**Problem to solve:**
Gather the lines that hold the string "from".

**Given information:**

########################################

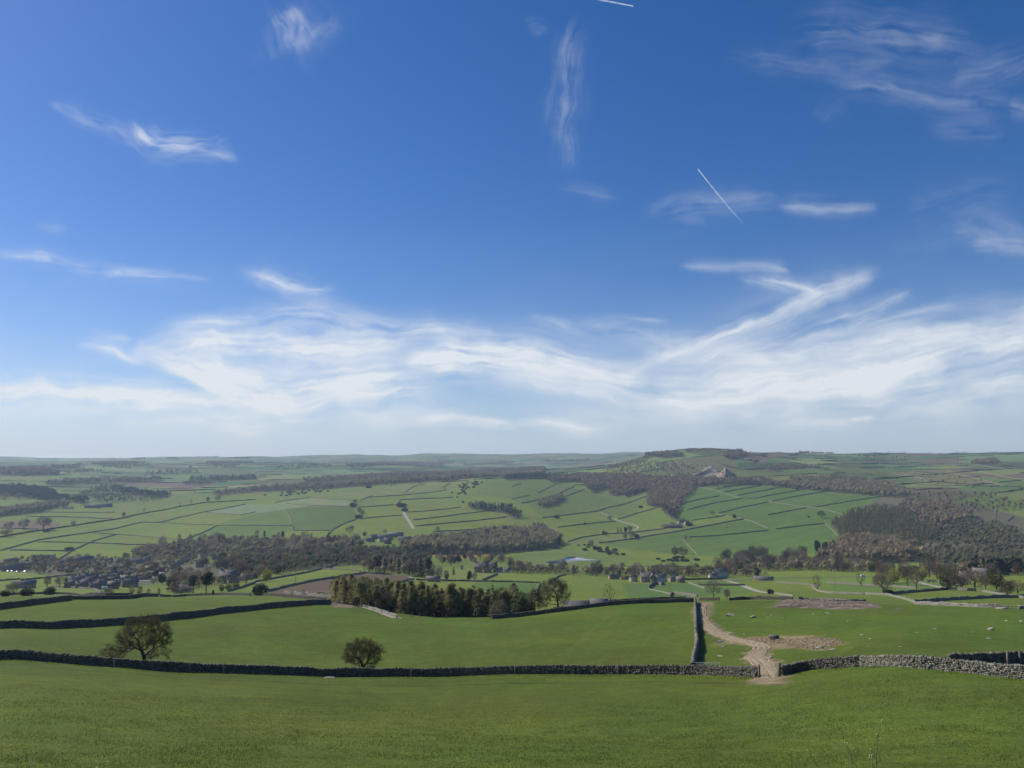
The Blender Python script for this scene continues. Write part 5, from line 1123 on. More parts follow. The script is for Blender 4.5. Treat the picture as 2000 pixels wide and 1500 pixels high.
wood([(1600,1100),(1640,1068),(1660,1052),(1700,1056),(1780,1066),(1790,1092),(1784,1099),(1650,1103)], 'brown beech wood filling the foot of the right hand hill', 1000, BEECH, RO, 10, 17)
wood([(1620,1026),(1660,1008),(1700,998),(1760,998),(1805,1028),(1830,1055),(1780,1064),(1700,1054),(1645,1048)], 'olive larch plantation on the right hand hill', 1000, OLIW, CO, 7.5, 16)
wood([(1745,992),(1765,982),(1850,990),(1895,1010),(1885,1022),(1830,1028),(1790,1010)], 'dark brown wood at the top of the right hand hill', 1000, BEECH, RO, 10, 17)
wood([(1800,1050),(1830,1030),(1900,1018),(1990,1035),(1995,1045),(1900,1060),(1830,1064)], 'bushy wood running right from the larch plantation', 1000, SCRW, {'round': 2, 'bushy': 3, 'cone': .4}, 10, 12)
wood([(1790,1098),(1785,1070),(1850,1066),(1990,1052),(2010,1065),(2010,1106),(1900,1108),(1810,1106)], 'open grey scrub covering the lower right hillside', 1000, SCRW, {'round': 3, 'bushy': 3}, 12, 12)
wood([(1770,966),(1850,962),(1930,968),(2010,985),(2010,997),(1900,1000),(1850,988),(1790,978)], 'dark scrub along the gully on the right', 1300, SCRW, {'bushy': 3, 'round': 1}, 15, 11, floor=False)
wood([(782,1080),(800,1066),(850,1060),(930,1050),(1010,1043),(1060,1044),(1097,1063),(1080,1072),(1000,1078),(900,1082)], 'dark ivy clad wood along the foot of the middle hill', 900, GREYW, {'round': 4, 'cone': 1.2}, 8, 18)
wood([(1030,1042),(1042,1026),(1060,1030),(1100,1058),(1092,1066),(1060,1048)], 'pale birch strip on the right end of the riverside wood', 1100, wood_mat('birch_twigs', (.24, .20, .16), (.19, .16, .13), (.27, .23, .19)), RO, 8, 11)
wood([(905,992),(960,989),(975,992),(1000,997),(1019,1012),(1006,1016),(985,1003),(930,995)], 'dark hanging conifers under the scrubby bank', 1200, CONW, {'cone': 3, 'round': 1}, 8, 15)
wood([(1048,987),(1060,982),(1100,970),(1104,977),(1080,987),(1055,992)], 'small oval copse alone on the smooth pasture', 1200, GREYW, RO, 8, 13)
wood([(-20,921),(40,917),(95,918),(113,929),(60,930),(-20,929)], 'dark wood capping the hill at the left edge', 3000, BEECH, RO, 13, 17)
wood([(-20,955),(50,953),(95,960),(110,973),(175,980),(160,985),(90,978),(-20,966)], 'dark hanging wood in the side valley on the left', 1800, CONW, {'round': 3, 'cone': 2}, 10, 16)
wood([(-20,1012),(60,1003),(130,988),(125,984),(60,993),(-20,1003)], 'grey riverside wood entering from the left edge', 1800, GREYW, RO, 9, 15)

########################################

**Response to the exercise:**
The Blender Python script for this scene continues. Write part 5, from line 1123 on. More parts follow. The script is for Blender 4.5. Treat the picture as 2000 pixels wide and 1500 pixels high.
wood([(1800,1050),(1830,1030),(1900,1018),(1990,1035),(1995,1045),(1900,1060),(1830,1064)], 'bushy wood running right from the larch plantation', 1000, SCRW, {'round': 2, 'bushy': 3, 'cone': .4}, 10, 12)
wood([(-20,1012),(60,1003),(130,988),(125,984),(60,993),(-20,1003)], 'grey riverside wood entering from the left edge', 1800, GREYW, RO, 9, 15)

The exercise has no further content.